Supervisor: Dr. Marvin Westwood (CNPS)
Supervisory Committee: Dr. Bruno Zumbo (MERM) & Dr. Dan Cox (CNPS)
University Examiners: Dr. John Ogrodniczuk (Psychiatry) & Dr. Bill Borgen (CNPS)
External Examiner: Dr. Daniel Klassen (Lakehead University)

 

ABSTRACT

To lead effective psychotherapy groups, counsellors must perform a complex array of skills with both confidence and competence. Best practices in training group counsellors advocate an integration of didactic and experiential learning (Barlow, 2012; CACREP, 2009). Experiential training is considered an invaluable training method for group counselling and has been shown to develop skill
usage and understanding of group process in trainees (Stockton, Morran & Krieger, 2004). However, no study to date has experimentally examined the impact of experiential training on counsellor trainee development of confidence and competence.
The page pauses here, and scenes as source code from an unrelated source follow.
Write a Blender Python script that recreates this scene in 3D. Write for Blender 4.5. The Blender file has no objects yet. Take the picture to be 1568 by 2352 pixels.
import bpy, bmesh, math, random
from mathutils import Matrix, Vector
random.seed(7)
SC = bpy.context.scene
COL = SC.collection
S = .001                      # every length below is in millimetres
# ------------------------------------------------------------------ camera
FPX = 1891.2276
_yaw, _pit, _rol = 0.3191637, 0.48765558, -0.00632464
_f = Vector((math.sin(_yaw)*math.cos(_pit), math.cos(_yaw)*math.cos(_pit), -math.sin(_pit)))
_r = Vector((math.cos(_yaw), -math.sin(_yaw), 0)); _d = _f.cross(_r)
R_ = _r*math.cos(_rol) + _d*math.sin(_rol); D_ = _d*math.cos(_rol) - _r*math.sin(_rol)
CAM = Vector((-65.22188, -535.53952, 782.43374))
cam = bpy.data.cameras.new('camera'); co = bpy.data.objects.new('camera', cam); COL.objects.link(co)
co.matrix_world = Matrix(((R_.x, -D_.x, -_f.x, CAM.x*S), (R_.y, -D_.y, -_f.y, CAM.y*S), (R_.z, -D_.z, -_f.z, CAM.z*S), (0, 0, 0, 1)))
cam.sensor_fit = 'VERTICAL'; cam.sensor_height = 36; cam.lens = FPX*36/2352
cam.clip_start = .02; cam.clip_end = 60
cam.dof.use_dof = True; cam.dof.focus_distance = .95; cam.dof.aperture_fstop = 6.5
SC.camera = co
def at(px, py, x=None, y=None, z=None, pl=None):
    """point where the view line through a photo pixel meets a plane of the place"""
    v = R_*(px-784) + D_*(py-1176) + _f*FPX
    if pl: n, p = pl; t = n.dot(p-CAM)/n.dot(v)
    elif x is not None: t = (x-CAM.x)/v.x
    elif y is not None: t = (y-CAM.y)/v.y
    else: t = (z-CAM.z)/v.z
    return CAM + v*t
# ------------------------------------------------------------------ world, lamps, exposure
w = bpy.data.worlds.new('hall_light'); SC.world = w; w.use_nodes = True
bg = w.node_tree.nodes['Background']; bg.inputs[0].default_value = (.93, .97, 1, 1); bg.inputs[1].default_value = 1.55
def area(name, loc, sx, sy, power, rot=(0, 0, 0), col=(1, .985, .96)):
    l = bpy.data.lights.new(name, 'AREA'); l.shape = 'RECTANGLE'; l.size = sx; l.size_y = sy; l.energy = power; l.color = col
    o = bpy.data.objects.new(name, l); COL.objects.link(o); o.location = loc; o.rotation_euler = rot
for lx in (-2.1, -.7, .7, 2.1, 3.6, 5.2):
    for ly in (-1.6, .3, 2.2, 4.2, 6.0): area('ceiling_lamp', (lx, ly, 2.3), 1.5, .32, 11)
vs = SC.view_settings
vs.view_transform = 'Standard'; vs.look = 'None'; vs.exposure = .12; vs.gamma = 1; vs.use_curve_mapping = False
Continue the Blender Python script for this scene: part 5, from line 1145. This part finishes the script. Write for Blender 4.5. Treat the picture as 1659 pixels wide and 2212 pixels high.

Therefore, this dissertation introduces an experiential training program, called Experiam, that is seated in social cognitive theory and provides a preliminary qualitative group case study and a quantitative evaluation of the impacts of the program on counsellor trainee confidence and competence variables. The primary study evaluated the impact of a peer-led experiential training program on the development of counsellor-trainee competence and confidence as group leaders. The six-session peer-led group simulation training program provided counsellor trainees with practice applying group leading skills to address a range of group process scenarios. A randomized control study was conducted on thirty participants in two graduate-level group-counselling courses, where half the students in each course took the program and half were wait-listed. Participants were measured for self-efficacy, anxiety, and performance. Group leading self-efficacy was reported to increase significantly and to large effect, while anxiety remained unchanged. Observed leading skills were employed significantly more frequently, but with a non-significant decrease in overall skill clarity, as the complexity of the program increased. Implications for researchers, educators, and group practitioners are discussed.